CANOPY BLOG

Paying homage to ‘incredibly ancient beings’

By Canopy Team on October 5, 2021

portion of blue oak drawing

Section of Patricia Larenas' newest tree portrait for Canopy: a blue oak on El Camino Way in Palo Alto.

An update from Canopy’s artist-in-residence Patricia Larenas

Artist Patricia Larenas works at her easel in her favorite setting: outdoors.

She has loved trees and nature all of her life, yet Patricia Larenas has gained all new reverence for Palo Alto’s majestic great oaks as she’s been drawing their portraits these last few months. Since joining Canopy as an artist-in-residence in June 2021 (read more), Patricia has completed portraits of Lucy, a 250-year-old valley oak in a residential neighborhood of Palo Alto (at the corner of Castilleja and Sequoia avenues), and a blue oak on El Camino Way. Still to come are drawings of a black oak and a coast live oak. 

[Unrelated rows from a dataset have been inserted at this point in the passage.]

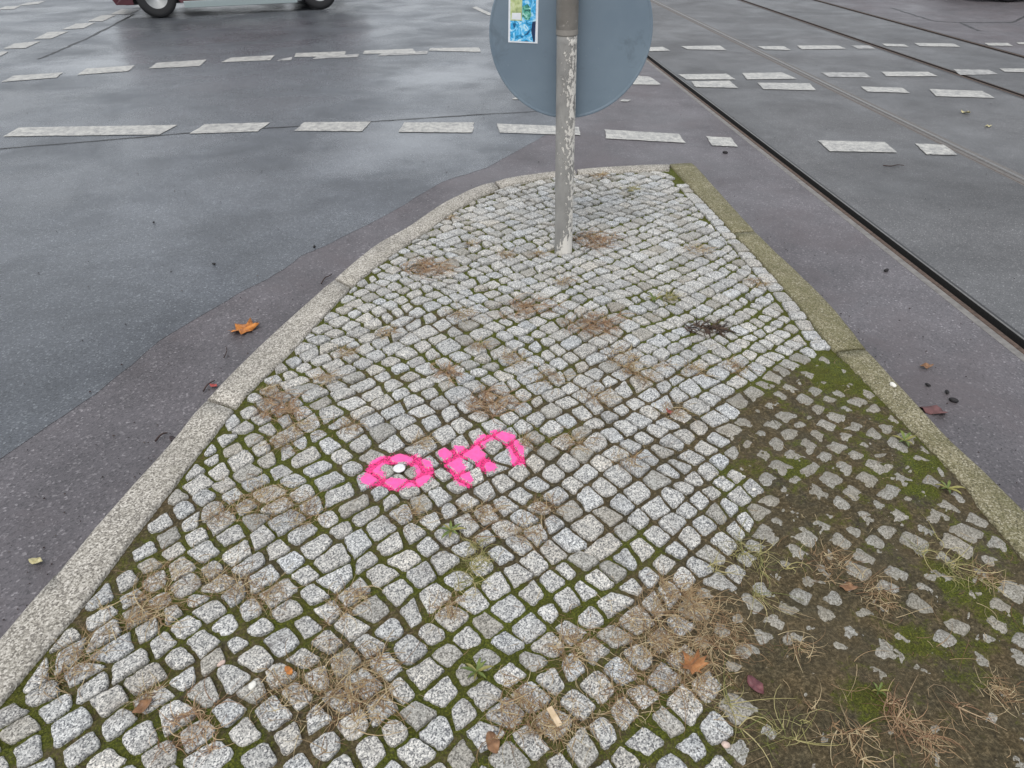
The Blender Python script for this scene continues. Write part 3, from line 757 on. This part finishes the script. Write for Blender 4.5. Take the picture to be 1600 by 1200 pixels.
# small crumbs on the soil
def crumbs():
    V, F = [], []
    for i in range(5200):
        x, y = random.uniform(-1.5, 1.9), random.uniform(.55, 3.4)
        if not inside(np.array([x]), np.array([y]), inner_poly)[0]: continue
        z = surf(x, y); r = random.uniform(.0008, .0026); k = len(V)
        for (a, b_, c_) in ((1, 0, 0), (-.5, .8, 0), (-.6, -.7, 0), (0, 0, 1)): V.append((x + a * r * random.uniform(.5, 1.3), y + b_ * r * random.uniform(.5, 1.3), z + c_ * r - .0003))
        F += [(k, k + 1, k + 3), (k + 1, k + 2, k + 3), (k + 2, k, k + 3)]
    o = mesh('grit', V, F, M_crumb); tag(o, 'fine brown grit and crumbs of soil strewn over the cobbles', None, None, 'stuff')
M_crumb = grassmat('grit', (.03, .022, .015), (.12, .09, .06), (.30, .26, .20))
crumbs()
def road_grit():
    V, F = [], []
    def one(x, y, r):
        k = len(V); z = ZR + .004
        for (a, b_, c_) in ((1, 0, 0), (-.1, .9, 0), (-.9, .1, 0), (.1, -.8, 0), (0, 0, .7)): V.append((x + a * r * random.uniform(.5, 1.3), y + b_ * r * random.uniform(.5, 1.3), z + c_ * r))
        F.extend([(k, k + 1, k + 4), (k + 1, k + 2, k + 4), (k + 2, k + 3, k + 4), (k + 3, k, k + 4)])
    for i in range(900):      # swept against both kerbs
        side = random.random() < .6; oo = oL if side else oR; k = random.randrange(20, 380); d = (oo[k + 2] - oo[k]).normalized(); nn = Vector((-d.y, d.x, 0))
        q_ = oo[k] + nn * (.01 + abs(random.gauss(0, .09))); one(q_.x, q_.y, random.uniform(.001, .004))
    for i in range(500):
        q_ = R(random.uniform(-100, 1700), random.uniform(60, 900) ** 1.0)
        if inside(np.array([q_.x]), np.array([q_.y]), [*oL[::8], *oR[::8]])[0]: continue
        one(q_.x, q_.y, random.uniform(.0015, .005))
    o = mesh('road_grit', V, F, M_rgrit); tag(o, 'dark grit and crumbs on the asphalt along the kerbs', None, None, 'stuff')
M_rgrit = grassmat('road grit', (.008, .006, .006), (.035, .02, .02), (.10, .08, .07))
road_grit()

# ---------------------------------------------------------------- pink spray marking
def zpx(z): return [P(500 + a / 4, 600 + b_ / 4) for a, b_ in z]
strokes = [(zpx([(498 + 166 * math.cos(t), 540 + 84 * math.sin(t)) for t in np.linspace(0, 2 * PI, 28)]), .0175), (zpx([(310, 590), (350, 570)]), .021), (zpx([(648, 500), (644, 545)]), .018),
           (zpx([(790, 430), (840, 495), (905, 600)]), .021),
           (zpx([(800, 430), (860, 420), (960, 428), (1050, 505)]), .020),
           (zpx([(950, 420), (1000, 365), (1050, 325), (1110, 312), (1180, 340), (1228, 400), (1238, 480)]), .0175)]
def spray(name, sts, label):
    g = .0022; ax = [p for s, _ in sts for p in s]
    x0, x1, y0, y1 = min(p.x for p in ax) - .03, max(p.x for p in ax) + .03, min(p.y for p in ax) - .03, max(p.y for p in ax) + .03
    xs_, ys_ = np.arange(x0, x1, g), np.arange(y0, y1, g); X_, Y_ = np.meshgrid(xs_, ys_)
    m_ = np.full(X_.shape, -9.)
    for pts, hw in sts: m_ = np.maximum(m_, hw - seg_dist(X_, Y_, pts))
    m_ = m_ + .010 * (fbm(X_ * 45, Y_ * 45, 101) - .5) + .005 * (rng.random(X_.shape) - .5)
    V, F, mi, ids = [], [], [], {}
    def vid(i, j):
        if (i, j) not in ids:
            x, y = float(xs_[j]), float(ys_[i]); tz = top_z(x, y); sz = soil_z(x, y); ids[(i, j)] = (len(V), tz > sz); V.append((x, y, max(tz, sz) + (.0009 if tz > sz else .0016)))
        return ids[(i, j)]
    for i in range(len(ys_) - 1):
        for j in range(len(xs_) - 1):
            mm = m_[i:i + 2, j:j + 2].mean()
            if mm > 0 or random.random() < .5 * math.exp(mm / .0040) - .04:
                q_ = [vid(i, j), vid(i, j + 1), vid(i + 1, j + 1), vid(i + 1, j)]
                onst = sum(a[1] for a in q_) >= 3
                if not onst and random.random() < .12: continue
                F.append(tuple(a[0] for a in q_)); mi.append(0 if onst else 1)
    o = mesh(name, V, F, [M_pink, M_pinkd], None, True, mi)
    tag(o, label, 'paint marking', 'pink sprayed survey letters'); return o
spray('spray_marking', strokes[:3], 'bright pink sprayed letter o ringing the survey nail on the cobbles')
spray('spray_marking', strokes[3:], 'bright pink sprayed letter m on the cobbles right of the ringed survey nail')

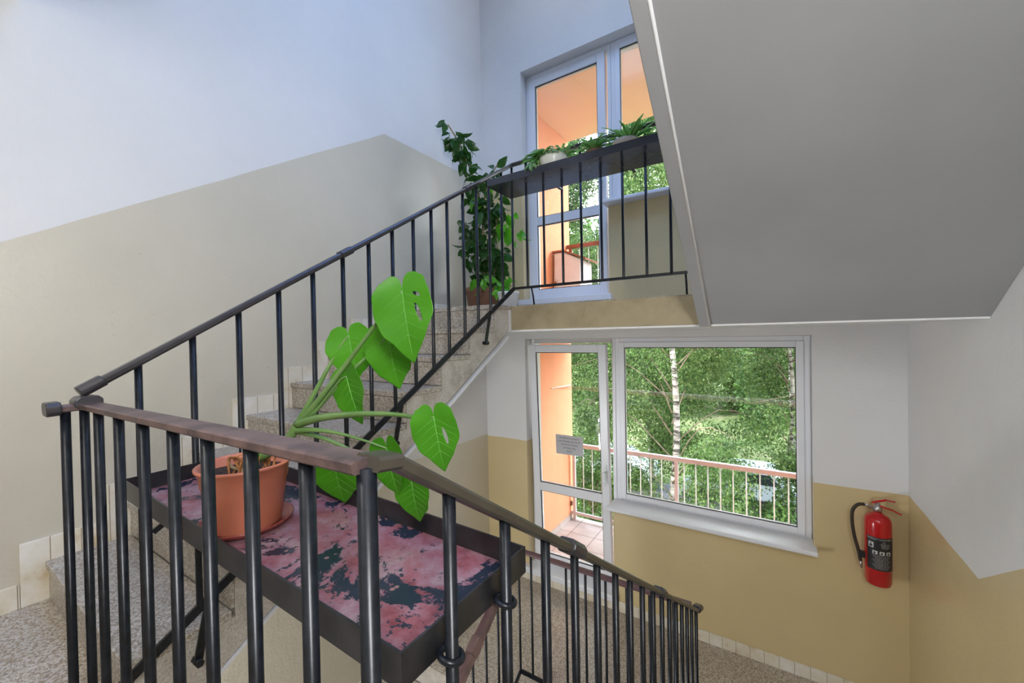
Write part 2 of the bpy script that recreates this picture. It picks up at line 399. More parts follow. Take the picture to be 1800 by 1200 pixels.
# ceiling with an opening for a roof light added to brighten the stairwell
cb = MB(); cz0, cz1 = CEIL, CEIL+.2
cb.box(XL-T, XR+T, YF-T, .6, cz0, cz1); cb.box(XL-T, XR+T, 2.8, YB+.33, cz0, cz1); cb.box(XL-T, -2.3, .6, 2.8, cz0, cz1); cb.box(.1, XR+T, .6, 2.8, cz0, cz1)
structure(cb.build('ceiling', 'plaster'), 'white ceiling with an opening for the added roof light', 'ceiling')
rl = thing('window_3', (-1.1, 1.7, 5.55), 'added roof light that brightens the stairwell from above', 'window', kind='structure')
rf = MB(); rf.box(-2.3, -2.24, .6, 2.8, 5.5, 5.6); rf.box(.04, .1, .6, 2.8, 5.5, 5.6); rf.box(-2.24, .04, .6, .66, 5.5, 5.6); rf.box(-2.24, .04, 2.74, 2.8, 5.5, 5.6); rf.box(-1.13, -1.07, .66, 2.74, 5.5, 5.6)
rf.build('window_frame', 'pvc', rl); MB().box(-2.24, .04, .66, 2.74, 5.54, 5.55).build('pane', 'fill_roof_glass', rl)
# the floors: the landing the photo is taken from, two half landings, the storeys above and below
structure(MB().box(XL, XR, YF, .25, -.2, 0).box(XL, XI, .25, Y0, -.2, 0).box(XJ, XR, .25, .45, -.2, 0).build('floor', 'terrazzo'), 'terrazzo landing floor at the foot of the first flight', 'floor')
ts = structure(MB().box(XL, XR, YF, .25, ZT-.03, ZT).box(XL, XI, .25, .35, ZT-.03, ZT).build('floor', 'terrazzo'), 'floor slab of the top storey', 'floor')
MB().box(XL+.001, XR-.001, YF+.001, .25, ZT-.19, ZT-.031).box(XL+.001, XI, .25, .348, ZT-.19, ZT-.031).build('underside', 'plaster', ts)
structure(MB().box(XL, XR, YF, .3, -3.04, -2.84).box(XL, XR, .3, YB, -3.04, -2.84).build('floor', 'terrazzo'), 'floor slab of the storey below', 'floor')
yE = 2.55
structure(MB().box(XI, XR, yE, YB, ZL-.185, ZL).box(XL, XI, 2.30, YB, ZL-.185, ZL).box(XJ, XR, 2.40, yE, ZL-.185, ZL).build('floor', 'terrazzo'), 'terrazzo half landing below the large window', 'floor')
us = structure(MB().box(XL, XI, 2.3301, YB, ZU-.03, ZU).box(XI, XR, yE, YB, ZU-.03, ZU).box(XJ, XR, 2.45, yE, ZU-.03, ZU).build('floor', 'terrazzo'), 'upper half landing slab with beige painted edge', 'floor')
MB().box(XI+.001, XJ-.001, yE-.012, yE-.0005, ZU-.178, ZU-.004).build('slab_edge', 'beam', us, bevel=.004)['label'] = 'beige painted edge of the slab'
MB().box(XL+.001, XI, 2.505, YB-.001, ZU-.185, ZU-.031).box(XI, XJ+.012, yE-.002, YB-.001, ZU-.19, ZU-.031).box(XJ+.012, XR-.001, 2.485, YB-.001, ZU-.19, ZU-.031).build('underside', 'plaster', us)['label'] = 'white plastered underside'
MB().box(XI+.01, XJ-.01, yE+.05, yE+.08, ZU+.0, ZU+.003).build('floor_strip', 'step', us)

# --- stair flights
def flight_up(name, x0, x1, y0, n, rise, zbase, label, soff=.615, dir=1, slant_off=-.39):
    """n risers climbing towards +y from y0"""
    root = thing(name, ((x0+x1)/2, y0, zbase), label, 'staircase', kind='structure')
    b = MB(); poly = []
    bot = lambda y: zbase+.986+.615*(y-2.253)
    for k in range(n):
        poly += [(y0+k*G, zbase+k*rise), (y0+k*G, zbase+(k+1)*rise)]
    yend = y0+(n-1)*G+.18
    poly = [(y0, zbase)]+[(y0, zbase+rise-.03)]
    for k in range(1, n):
        poly += [(y0+k*G, zbase+k*rise-.03), (y0+k*G, zbase+(k+1)*rise-.03)]
    poly += [(yend, zbase+n*rise-.03), (yend, zbase+1.183-.001), (y0-.14, bot(y0-.14) if bot(y0-.14) < zbase else zbase-.2), (y0-.14, zbase-.002)]
    b.prism(poly, 'x', x0, x1-.0006); b.build('stringer', 'stringer', root)
    mb = MB(); mb.prism([(y0-.14, bot(y0-.14)-.012), (2.5, bot(2.5)-.012), (2.5, bot(2.5)-.0005), (y0-.14, bot(y0-.14)-.0005)], 'x', x0+.001, x1+.006)
    mb.build('soffit', 'plaster', root)
    for k in range(n):
        ya = y0+k*G; s = MB()
        za, zb = zbase+k*rise, zbase+(k+1)*rise
        s.box(x0, x1-.003, ya-.012, ya, za+.002, zb-.03)
        s.box(x0, x1+.004, ya-.022, min(ya+G, yend)-.013 if k < n-1 else ya+.0, zb-.03, zb) if k < n-1 else s.box(x0, x1+.004, ya-.022, ya+.17, zb-.03, zb+.0005)
        s.build('step', 'step', root, bevel=.003)
    return root
flight_up('stair_flight', XL+.0, XI, Y0, 8, RU, 0, 'grey terrazzo stair flight climbing along the left wall to the upper half landing')
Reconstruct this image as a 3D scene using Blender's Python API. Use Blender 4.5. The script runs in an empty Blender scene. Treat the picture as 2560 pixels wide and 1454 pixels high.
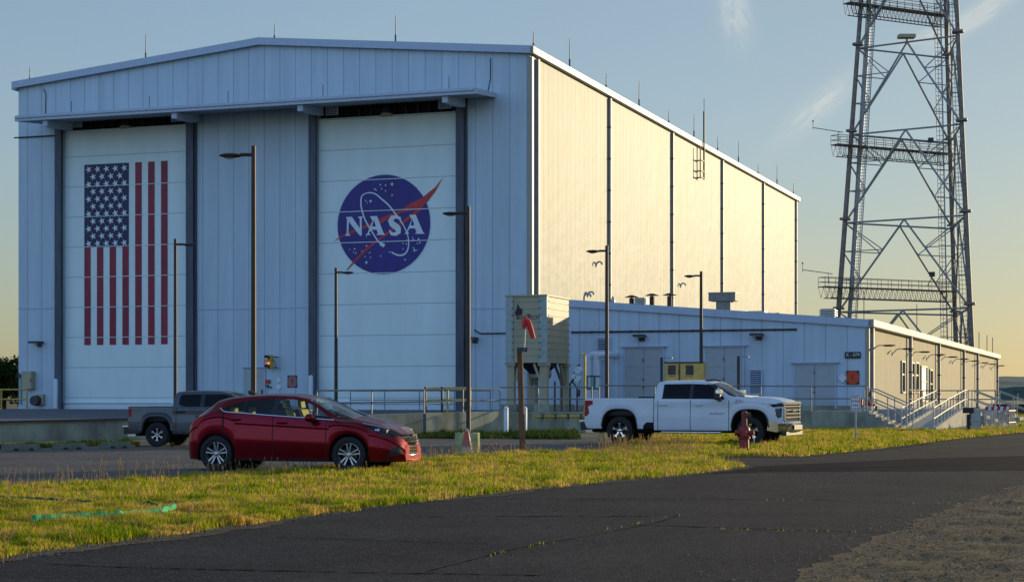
import bpy, math, random
import numpy as np
from mathutils import Vector, Matrix

random.seed(7); rng = np.random.default_rng(7)
scene = bpy.context.scene
R = math.radians

# ------------------------------------------------------------------ camera, light, exposure
F = 4494.0; HY = 993.0; CAMH = 1.4
cd = bpy.data.cameras.new("camera"); cam = bpy.data.objects.new("camera", cd)
scene.collection.objects.link(cam); scene.camera = cam
cam.location = (0, 0, CAMH); cam.rotation_euler = (R(90), 0, 0)
cd.sensor_width = 36; cd.sensor_fit = 'HORIZONTAL'; cd.lens = F/2560*36
cd.shift_y = (HY-727.0)/2560; cd.clip_start = 0.2; cd.clip_end = 9000

SUN_AZ, SUN_EL = 49.0, 8.0          # azimuth measured from +Y towards +X
sd = Vector((math.sin(R(SUN_AZ))*math.cos(R(SUN_EL)), math.cos(R(SUN_AZ))*math.cos(R(SUN_EL)), math.sin(R(SUN_EL))))
sl = bpy.data.lights.new("sun", 'SUN'); sl.energy = 4.2; sl.angle = R(0.5); sl.color = (1.0, 0.80, 0.50)
so = bpy.data.objects.new("sun", sl); scene.collection.objects.link(so)
so.rotation_euler = sd.to_track_quat('Z', 'Y').to_euler(); so.location = sd*300

world = bpy.data.worlds.new("World"); scene.world = world; world.use_nodes = True
wn = world.node_tree.nodes; wl = world.node_tree.links; wn.clear()
wout = wn.new('ShaderNodeOutputWorld'); bg = wn.new('ShaderNodeBackground')
sky = wn.new('ShaderNodeTexSky'); sky.sky_type = 'NISHITA'; sky.sun_disc = False
sky.sun_elevation = R(SUN_EL); sky.sun_rotation = R(SUN_AZ)
sky.altitude = 0; sky.air_density = 1.0; sky.dust_density = 0.6; sky.ozone_density = 2.0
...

“We have these incredibly ancient beings living among us in our urban areas. It’s incredible that such beings can live among us, with so much going on around them, for a couple centuries,” Patricia says. As she set up her easel to draw Lucy — so named by a former owner of the residence where the regal tree lives — Patricia realized the tree is quite a local celebrity. “People would stop their cars and take pictures of her. The current owner said she’ll see people come and hug the tree. And when people saw my drawing, they’d say, ‘Oh yeah, I know where that one is.’”

Patricia gifted her portrait of Lucy to Canopy to help with fundraising. In June 2021, during Canopy’s “Planting Hope, Growing Resilience” event, Montse Suarez won the drawing for the artwork. Montse told Maika Horjus, Canopy’s senior development specialist, that she and her family are moving back to her native Spain, so she is happy to bring Lucy with her as a reminder of the beautiful oaks of California. 

Patricia recently completed drawing a blue oak on El Camino Way, on a corner of the busy street. “It has grown between the sidewalk and a parking lot, in just a strip of soil—although of course its roots reach beneath the parking lot,” she says. “There’s a street light that looks almost like the tree is leaning on it, or it is digging into her side.”

Drawing in colored pencil and watercolor pencil, Patricia included detailed, botanical-art renditions of a leaf and acorn from each tree. She visits the trees several times to do sketchbook studies before drawing the final art. Her pieces for Canopy are “tighter, a little more precise than some of my work,” she says.

After talking with Indira Selvakumaraswamy, Canopy’s volunteer engagement manager, and learning that Canopy is undertaking an update of Palo Alto’s 1997 count of the trees, Patricia decided to focus on four great oak species. The new survey will help us understand how the urban trees are faring after a little more than 20 years. “It’s so cool to be doing the count again to see what’s happening with the trees,” she says. “That data will be important.”